Mail Archives: cygwin/2001/08/09/21:42:28
> Date: Fri, 10 Aug 2001 01:18:23 +0000
> From: Ron House <house AT usq DOT edu DOT au>
>
> Robert Collins wrote:
> >
> > On 09 Aug 2001 03:26:39 +0000, Ron House wrote:
>
> > > Files written under Linux or Windows in lower case that fit in 8.3 are
> > > all taken as upper case by the Cygwin tools.
> >
> > And windows shows them as upper case in file manager/windows explorer?
>
> Ah, that's a good point! I am so used to ignoring the GOOEY and doing
> everything on command lines that the difference didn't occur to me.

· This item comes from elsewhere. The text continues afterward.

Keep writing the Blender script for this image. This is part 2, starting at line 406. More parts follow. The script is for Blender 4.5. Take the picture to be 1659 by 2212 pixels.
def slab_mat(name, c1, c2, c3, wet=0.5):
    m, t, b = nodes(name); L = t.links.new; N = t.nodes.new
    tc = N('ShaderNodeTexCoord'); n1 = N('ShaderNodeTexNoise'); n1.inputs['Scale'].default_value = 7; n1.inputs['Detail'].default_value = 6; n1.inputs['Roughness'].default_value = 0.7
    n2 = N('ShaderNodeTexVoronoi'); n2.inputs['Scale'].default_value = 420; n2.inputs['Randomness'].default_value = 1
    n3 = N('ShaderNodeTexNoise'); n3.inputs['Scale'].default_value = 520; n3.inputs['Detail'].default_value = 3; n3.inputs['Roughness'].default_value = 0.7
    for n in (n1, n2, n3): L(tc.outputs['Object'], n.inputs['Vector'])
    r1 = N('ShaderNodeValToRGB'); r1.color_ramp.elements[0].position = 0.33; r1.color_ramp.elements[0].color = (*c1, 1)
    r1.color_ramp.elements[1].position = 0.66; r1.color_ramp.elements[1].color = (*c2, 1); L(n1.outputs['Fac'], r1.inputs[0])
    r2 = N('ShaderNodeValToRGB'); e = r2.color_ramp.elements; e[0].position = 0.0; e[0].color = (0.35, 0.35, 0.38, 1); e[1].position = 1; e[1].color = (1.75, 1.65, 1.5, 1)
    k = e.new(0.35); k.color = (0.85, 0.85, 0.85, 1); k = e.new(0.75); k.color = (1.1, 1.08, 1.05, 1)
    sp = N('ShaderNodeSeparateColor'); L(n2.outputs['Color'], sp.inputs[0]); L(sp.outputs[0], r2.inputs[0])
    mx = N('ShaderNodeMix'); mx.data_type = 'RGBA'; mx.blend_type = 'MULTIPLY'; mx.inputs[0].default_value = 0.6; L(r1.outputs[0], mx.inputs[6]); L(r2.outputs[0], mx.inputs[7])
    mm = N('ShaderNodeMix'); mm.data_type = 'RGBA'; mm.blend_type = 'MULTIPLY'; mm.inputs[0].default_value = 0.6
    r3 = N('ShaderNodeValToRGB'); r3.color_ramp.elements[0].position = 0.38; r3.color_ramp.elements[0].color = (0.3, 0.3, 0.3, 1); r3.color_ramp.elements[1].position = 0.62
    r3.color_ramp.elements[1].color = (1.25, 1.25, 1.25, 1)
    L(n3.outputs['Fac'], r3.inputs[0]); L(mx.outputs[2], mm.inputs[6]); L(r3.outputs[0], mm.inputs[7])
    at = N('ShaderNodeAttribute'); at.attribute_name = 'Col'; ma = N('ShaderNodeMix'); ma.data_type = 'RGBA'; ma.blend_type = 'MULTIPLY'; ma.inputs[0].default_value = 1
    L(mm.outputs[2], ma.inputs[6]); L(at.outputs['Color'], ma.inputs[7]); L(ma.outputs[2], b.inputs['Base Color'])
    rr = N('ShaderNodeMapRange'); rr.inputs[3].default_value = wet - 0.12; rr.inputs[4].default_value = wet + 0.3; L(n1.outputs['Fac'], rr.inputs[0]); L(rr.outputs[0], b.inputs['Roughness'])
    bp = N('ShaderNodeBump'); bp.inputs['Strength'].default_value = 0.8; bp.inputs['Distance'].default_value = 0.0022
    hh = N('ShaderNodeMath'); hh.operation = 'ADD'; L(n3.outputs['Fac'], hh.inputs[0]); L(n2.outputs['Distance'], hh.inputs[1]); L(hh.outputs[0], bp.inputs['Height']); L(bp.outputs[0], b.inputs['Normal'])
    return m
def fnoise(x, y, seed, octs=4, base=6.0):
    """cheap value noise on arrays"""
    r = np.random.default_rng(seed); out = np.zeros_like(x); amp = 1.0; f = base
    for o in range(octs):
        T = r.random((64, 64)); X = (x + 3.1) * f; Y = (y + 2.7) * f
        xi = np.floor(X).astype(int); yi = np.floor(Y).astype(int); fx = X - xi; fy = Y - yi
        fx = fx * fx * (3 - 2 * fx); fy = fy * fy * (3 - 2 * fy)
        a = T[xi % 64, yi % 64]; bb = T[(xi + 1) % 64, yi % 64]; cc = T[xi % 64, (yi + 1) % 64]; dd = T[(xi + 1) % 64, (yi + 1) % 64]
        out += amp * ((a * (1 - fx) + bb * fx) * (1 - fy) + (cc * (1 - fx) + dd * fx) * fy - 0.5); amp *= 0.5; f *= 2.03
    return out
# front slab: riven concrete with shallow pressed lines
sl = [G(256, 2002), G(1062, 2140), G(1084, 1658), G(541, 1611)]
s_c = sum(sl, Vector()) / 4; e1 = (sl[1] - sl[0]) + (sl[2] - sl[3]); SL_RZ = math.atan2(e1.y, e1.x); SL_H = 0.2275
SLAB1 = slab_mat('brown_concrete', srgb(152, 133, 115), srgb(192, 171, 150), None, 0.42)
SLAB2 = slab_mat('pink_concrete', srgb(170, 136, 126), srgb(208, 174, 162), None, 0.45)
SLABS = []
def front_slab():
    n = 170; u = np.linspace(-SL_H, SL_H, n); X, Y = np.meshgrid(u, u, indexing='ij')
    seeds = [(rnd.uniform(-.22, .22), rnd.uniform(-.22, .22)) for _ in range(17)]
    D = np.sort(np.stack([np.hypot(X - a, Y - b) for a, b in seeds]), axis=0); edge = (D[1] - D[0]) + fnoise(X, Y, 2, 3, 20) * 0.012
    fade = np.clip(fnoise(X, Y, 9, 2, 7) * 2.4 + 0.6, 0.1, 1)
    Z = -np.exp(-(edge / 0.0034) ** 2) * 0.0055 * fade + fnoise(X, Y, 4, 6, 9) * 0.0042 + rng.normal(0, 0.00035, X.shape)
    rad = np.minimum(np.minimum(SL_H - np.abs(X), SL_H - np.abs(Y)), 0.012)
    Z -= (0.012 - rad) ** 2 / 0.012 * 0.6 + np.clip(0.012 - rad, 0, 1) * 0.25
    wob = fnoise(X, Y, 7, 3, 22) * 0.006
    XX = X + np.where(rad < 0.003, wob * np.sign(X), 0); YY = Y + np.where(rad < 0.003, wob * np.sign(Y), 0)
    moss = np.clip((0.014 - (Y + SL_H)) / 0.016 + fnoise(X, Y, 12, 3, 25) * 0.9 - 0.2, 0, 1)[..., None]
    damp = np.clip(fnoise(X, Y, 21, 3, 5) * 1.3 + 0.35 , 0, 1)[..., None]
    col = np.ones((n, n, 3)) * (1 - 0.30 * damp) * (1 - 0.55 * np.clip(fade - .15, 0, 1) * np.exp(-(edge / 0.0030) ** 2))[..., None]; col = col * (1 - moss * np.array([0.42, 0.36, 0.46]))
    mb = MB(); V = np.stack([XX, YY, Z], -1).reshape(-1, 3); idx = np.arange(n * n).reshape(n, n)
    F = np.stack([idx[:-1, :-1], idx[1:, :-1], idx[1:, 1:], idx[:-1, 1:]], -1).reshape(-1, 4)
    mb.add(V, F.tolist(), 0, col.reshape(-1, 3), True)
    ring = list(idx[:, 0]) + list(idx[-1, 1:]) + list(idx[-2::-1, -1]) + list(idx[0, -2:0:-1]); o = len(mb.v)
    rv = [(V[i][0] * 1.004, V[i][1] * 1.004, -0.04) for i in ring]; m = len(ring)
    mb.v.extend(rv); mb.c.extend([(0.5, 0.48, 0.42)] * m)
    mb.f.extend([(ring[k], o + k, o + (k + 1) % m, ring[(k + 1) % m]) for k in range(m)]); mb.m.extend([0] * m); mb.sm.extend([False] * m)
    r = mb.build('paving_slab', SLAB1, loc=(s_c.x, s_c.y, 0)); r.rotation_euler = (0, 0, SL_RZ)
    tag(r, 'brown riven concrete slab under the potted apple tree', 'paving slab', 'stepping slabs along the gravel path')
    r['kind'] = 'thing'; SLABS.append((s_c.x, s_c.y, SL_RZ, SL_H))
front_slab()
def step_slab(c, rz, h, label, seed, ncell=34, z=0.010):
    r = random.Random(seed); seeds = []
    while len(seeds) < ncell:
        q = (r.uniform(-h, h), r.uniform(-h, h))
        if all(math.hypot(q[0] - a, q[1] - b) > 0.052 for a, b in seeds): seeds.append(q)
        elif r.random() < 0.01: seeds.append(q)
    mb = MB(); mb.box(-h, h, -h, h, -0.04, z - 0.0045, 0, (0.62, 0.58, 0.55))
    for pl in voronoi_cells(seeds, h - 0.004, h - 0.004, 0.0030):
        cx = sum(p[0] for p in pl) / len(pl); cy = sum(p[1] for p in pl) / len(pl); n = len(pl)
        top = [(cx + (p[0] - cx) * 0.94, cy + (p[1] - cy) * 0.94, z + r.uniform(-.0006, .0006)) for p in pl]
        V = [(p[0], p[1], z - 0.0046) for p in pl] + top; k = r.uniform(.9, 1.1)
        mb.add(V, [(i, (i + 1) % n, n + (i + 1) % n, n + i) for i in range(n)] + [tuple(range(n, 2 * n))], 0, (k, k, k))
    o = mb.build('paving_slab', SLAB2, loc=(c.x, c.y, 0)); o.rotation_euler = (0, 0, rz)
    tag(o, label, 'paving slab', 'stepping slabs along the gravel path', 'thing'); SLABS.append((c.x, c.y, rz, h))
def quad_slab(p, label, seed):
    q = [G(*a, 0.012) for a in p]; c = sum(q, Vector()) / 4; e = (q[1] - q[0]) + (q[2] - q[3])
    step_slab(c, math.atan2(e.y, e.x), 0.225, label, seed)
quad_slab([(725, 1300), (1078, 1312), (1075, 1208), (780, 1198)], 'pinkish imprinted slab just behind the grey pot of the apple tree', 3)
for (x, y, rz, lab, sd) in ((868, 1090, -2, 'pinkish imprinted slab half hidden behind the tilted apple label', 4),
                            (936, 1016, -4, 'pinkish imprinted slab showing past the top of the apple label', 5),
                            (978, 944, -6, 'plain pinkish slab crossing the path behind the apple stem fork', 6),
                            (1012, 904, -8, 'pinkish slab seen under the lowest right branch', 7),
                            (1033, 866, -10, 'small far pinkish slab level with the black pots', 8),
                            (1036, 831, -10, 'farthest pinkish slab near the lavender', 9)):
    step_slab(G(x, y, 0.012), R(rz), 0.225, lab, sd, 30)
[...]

I am
> running Linux at present, but I think I will find you are correct - the
> names will show in capitals in file manager.
>
> I suppose that boils the thing down to a different proposition. As the
> 8.3 names have irresponsible case (some files seem to change for no
> obvious reason), Linux takes them by default to have lower case, as the
> vast majority of filenames that Unix systems search for in common tools
> (*.c, .cpp, .o, etc.) are lower case. Cygwin, I presume, is taking them
> as having the case Windows interprets them to have. That makes much more
> sense - another Microsoft foulup. That makes a difference to my
> question. Is there any interest in an option in Cygwin to make the same
> assumption that Linux makes?
Maybe specify the treatment Cygwin gives file names (unix, linux,
or windows fashion), on a filesystem/directory basis?